Friday, September 26, 2014

The Unanswered Questions From 'Gilligan's Island'

Fifty years ago tonight, Gilligan's Island made its debut.

I first watched Gilligan's Island reruns when I was a child. I've seen that initial episode several times, and there really wasn't anything special about it.

It mainly served to introduce viewers to the seven–member cast: The "fearless crew" of the Minnow, the Skipper (Alan Hale Jr.) and Gilligan (Bob Denver); the millionaire (Jim Backus) and his wife (Natalie Schafer); the movie star (Tina Louise), and "the rest," the Professor (Russell Johnson) and the pretty girl–next–door, Mary Ann (Dawn Wells).

In that first episode, running jokes were established — the clumsiness of Gilligan, the nerdiness of the Professor, the elitism of the Howells, the self–absorption of the movie star. It was well established that, deep down, each was shallow in his/her quirky way.

The show opened with a song written by program creator Sherwood Schwartz. It was intended to bring every viewer up to speed on the castaways and their situation by the time the opening credits had run. So we knew how they came to be stranded on that island.

But we never found out why, for example, the Howells and the two girls brought so many clothes with them on a three–hour tour. There must have been some kind of explanation for that — and, for that matter, where all those clothes were kept. The Howells did have some closet space, but it wasn't nearly enough to accommodate all the clothes they had with them. And Ginger and Mary Ann had no closet space that I can recall yet they had clothes for all sorts of occasions.
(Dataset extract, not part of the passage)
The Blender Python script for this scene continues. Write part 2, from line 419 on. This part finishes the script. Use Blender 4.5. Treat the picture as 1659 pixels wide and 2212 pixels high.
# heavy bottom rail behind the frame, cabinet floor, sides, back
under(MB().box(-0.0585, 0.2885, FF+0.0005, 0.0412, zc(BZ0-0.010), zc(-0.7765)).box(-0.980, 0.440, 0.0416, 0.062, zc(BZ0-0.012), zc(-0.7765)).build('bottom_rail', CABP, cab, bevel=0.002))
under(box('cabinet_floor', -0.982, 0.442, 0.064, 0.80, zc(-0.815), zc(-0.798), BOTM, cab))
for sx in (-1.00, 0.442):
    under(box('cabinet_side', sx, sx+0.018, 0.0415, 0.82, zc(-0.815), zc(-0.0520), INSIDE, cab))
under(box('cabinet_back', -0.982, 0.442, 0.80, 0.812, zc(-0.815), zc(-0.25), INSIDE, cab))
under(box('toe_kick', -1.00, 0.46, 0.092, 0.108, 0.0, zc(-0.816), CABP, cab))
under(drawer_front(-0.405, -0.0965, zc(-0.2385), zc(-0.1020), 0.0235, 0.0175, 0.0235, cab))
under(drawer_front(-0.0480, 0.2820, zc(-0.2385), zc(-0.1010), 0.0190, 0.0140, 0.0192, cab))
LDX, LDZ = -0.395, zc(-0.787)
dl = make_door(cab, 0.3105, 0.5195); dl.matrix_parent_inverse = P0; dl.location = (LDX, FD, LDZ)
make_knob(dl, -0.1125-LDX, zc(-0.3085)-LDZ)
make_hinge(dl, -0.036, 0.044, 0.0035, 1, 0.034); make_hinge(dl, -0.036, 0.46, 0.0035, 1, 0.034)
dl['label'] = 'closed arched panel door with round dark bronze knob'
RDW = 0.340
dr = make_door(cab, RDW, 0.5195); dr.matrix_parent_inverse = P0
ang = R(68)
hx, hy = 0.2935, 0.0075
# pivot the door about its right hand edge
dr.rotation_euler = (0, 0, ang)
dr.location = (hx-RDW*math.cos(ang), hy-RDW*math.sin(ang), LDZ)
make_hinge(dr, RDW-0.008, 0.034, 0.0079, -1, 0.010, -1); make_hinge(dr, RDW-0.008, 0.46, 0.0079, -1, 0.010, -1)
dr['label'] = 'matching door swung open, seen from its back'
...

The Skipper, the Professor and Gilligan always wore the same clothes (except for the episodes with dream sequences), but the other four brought enough different clothes to sustain them for weeks if not months without ever having to wear the same thing twice.

The Professor was a handy guy to have around. He was able to make all kinds of remarkable things from just the raw material that could be found on the island, but he never seemed to be able to transform the radio into a transmitter — or even patch up the boat.

It was also established that the castaways would do anything to be rescued — and that laid the foundation for perhaps the biggest running joke, Gilligan's tendency to foul up just about every promising rescue. He wasn't always to blame — just most of the time.

And he never meant to foul things up, either. It was just in his nature to do so. He was a well–meaning fellow. His heart was in the right place.

In that first episode, the Skipper and Gilligan tried to set sail on a makeshift raft in search of help. But the raft came apart on them after they fought off ravenous sharks, and they swam to the nearest land, which turned out to be the island they had left earlier.

The fate of the castaways was emblematic, I suppose, of the cutthroat nature of the TV industry in the 1960s and 1970s. Gilligan's Island was canceled after three seasons — and the decision was made after the last episode of the third season had been shot. That was the way things were done in those days, I suppose. The same thing happened to Ed Sullivan — and his show was on the air for 24 years.

Today — I'm not sure why, maybe because of the proliferation of channels in the cable age — the cast and crew of a canceled TV series are far more likely to get enough advance notice to have the opportunity to wrap things up in the series' final episode — unless that cancellation comes only a few weeks into the new season.

It seemed to be much more competitive when there were only three networks. A show was on the air one week, then it disappeared forever the next. It was like a mafia hit job. Explanations were seldom given.

I suppose it has something to do with audience share. When there were only three networks dividing up the available viewership, the share of the audience for even an average program probably set a standard that modern programs can't hope to match, no matter how popular they are.

But when the audience is being divided up by hundreds of channels instead of three, well, that is bound to affect how things are done and how things are perceived in the television industry, don't you think?

In that environment, I suppose, silly programs like Gilligan's Island were lucky to last more than a season — and it lasted three, even though it had no supernatural or extraterrestrial characters. Well, no regular ones, anyway.

Eventually, thanks to made–for–TV cast reunion movies, viewers found out what happened to the castaways. They eventually made it back to civilization — but they were so turned off by what they found that they returned to their island paradise. As the old song says, you don't know what you've got until it is gone.

Presumably, they lived out their lives in the peace and serenity of their south Pacific island. Guess we'll never know, though. All but Wells and Louise are deceased now.